Kathryn Bigelow conserva intacto su viejo estilo provocador e intransigente. Luego de abandonar su primera vocación como pintora, convencida por la escritora Susan Sontag y por su colega Andy Warhol de que el cine era un medio de expresión más popular y efectivo, incorpora en sus primeros cortos y largometrajes sus búsquedas formales más arriesgadas, desde la combinación subversiva de los géneros de horror y western (Cuando cae la oscuridad, 1987) hasta una perspectiva casi feminista –con sugerentes guiños de fetichismo– al abordar un cine de corte policiaco (Acero azul, 1989), hasta llegar a una de sus obras más logradas, el filme de ciencia ficción Días extraños (1995). Más tarde, al iniciar su colaboración con el periodista Mark Boal, su carrera toma un giro inesperado al elaborar la crónica de sucesos políticos de la historia reciente estadunidense, desde el involucramiento de las fuerzas armadas en conflictos de Medio Oriente hasta la cacería al terrorista Osama Bin Laden, combinando técnicas de suspenso fílmico con un registro muy imaginativo y contundente de la actualidad periodística. Su propósito manifiesto al recrear los violentos enfrentamientos raciales entre una policía blanca muy prejuiciada y los habitantes negros de un barrio de Detroit fue elaborar la anatomía de una revuelta, entendida esta, según la definición de Martin Luther King, como el lenguaje de los que no son escuchados (declaraciones de la cineasta para la revista británica Sight and Sound, septiembre, 2017).
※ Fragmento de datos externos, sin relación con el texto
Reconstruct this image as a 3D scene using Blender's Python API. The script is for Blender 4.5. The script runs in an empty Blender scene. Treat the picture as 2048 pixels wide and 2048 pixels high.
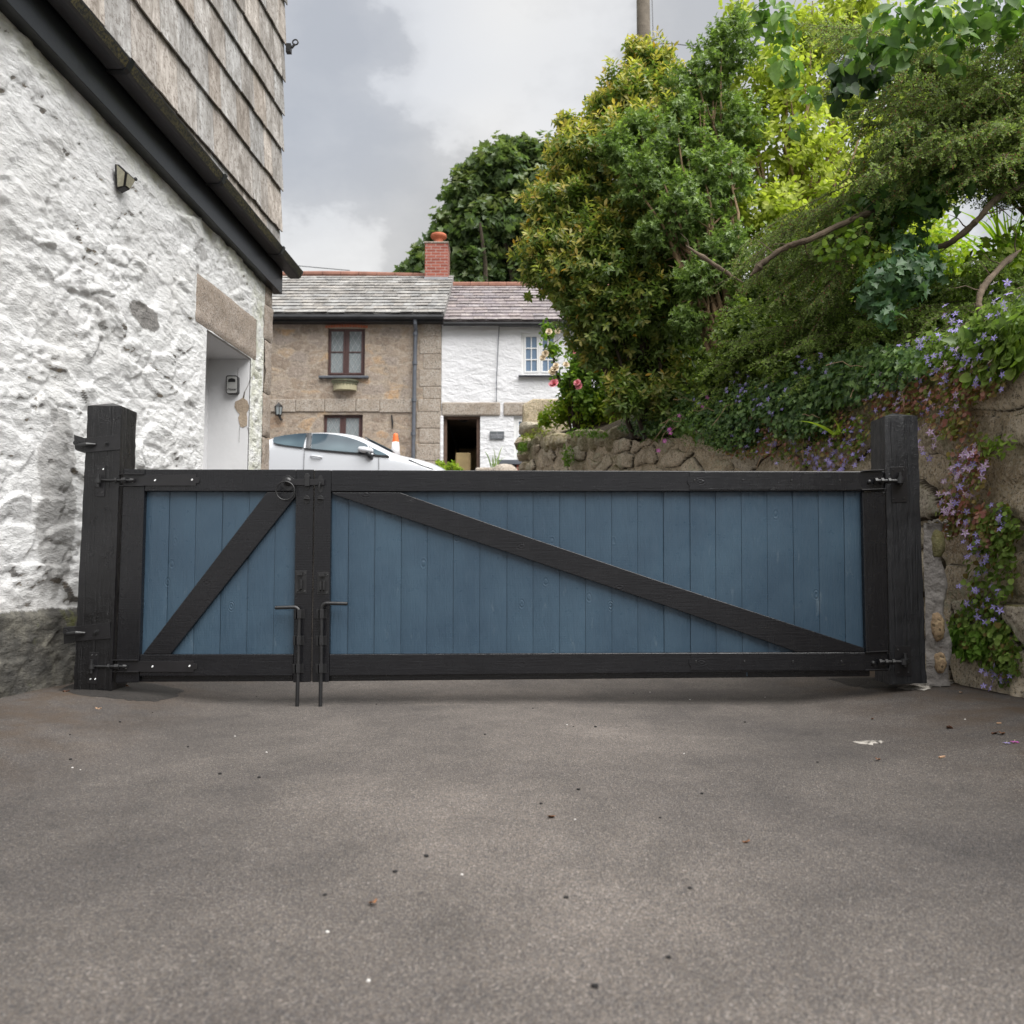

Apenas sorprenden el malestar y la polémica mediática que hoy suscita la directora por su descripción muy gráfica de la violencia policiaca y sobre todo por su sugerencia de que dichos abusos persisten en Estados Unidos medio siglo después de la revuelta de Detroit, como han corroborado los casos de Rodney King en Los Ángeles, en 1991, o de Michael Brown en Ferguson, en Missouri, en 2014, crímenes provocados por abusos policiacos de corte racista. Con los riesgos y consecuencias previsibles, Bigelow adopta el punto de vista de las víctimas, renuncia a una objetividad a la postre encubridora, y dramatiza los sucesos combinando la ficción y la recuperación de material gráfico de época con una técnica cercana al documental. Adapta luego lentes viejos a las cámaras de video para explorar, con un tinte o grano de veracidad, los rostros angustiados de los personajes y el clima asifixiante en aquella larga noche. Durante casi una hora, su exploración claustrofóbica de las vejaciones y torturas que padecen los afroestadunidenses encerrados en el motel Algiers semeja una cinta de horror. El lamentable incidente policiaco adquiere así las dimensiones de un crimen de odio, particularmente cuando la policía se ensaña con las dos mujeres blancas culpables de haberse asociado afectiva o sexualmente con hombres de raza negra. Las miradas de recelo y desprecio que los afroestadunidenses rebeldes y agraviados le lanzan Melvin Dismukes (John Boyega), el guardián de seguridad negro que intenta ser conciliador con las fuerzas del orden anglosajonas, resulta ser más elocuente e inquietante que la misma brutalidad de los golpes y las vejaciones. Bigelow captura aquí todo el drama moral de una polarización radical e indisoluble, y lo hace sin concesiones tranquilizadoras. Como una llamada de alerta en esa minada zona de miedo que advierte hoy en la sociedad estadunidense. Su anatomía de una revuelta es, en definitiva, una exploración moral de las nefastas posibilidades del odio.

Se exhibe en la Cineteca Nacional y salas comerciales.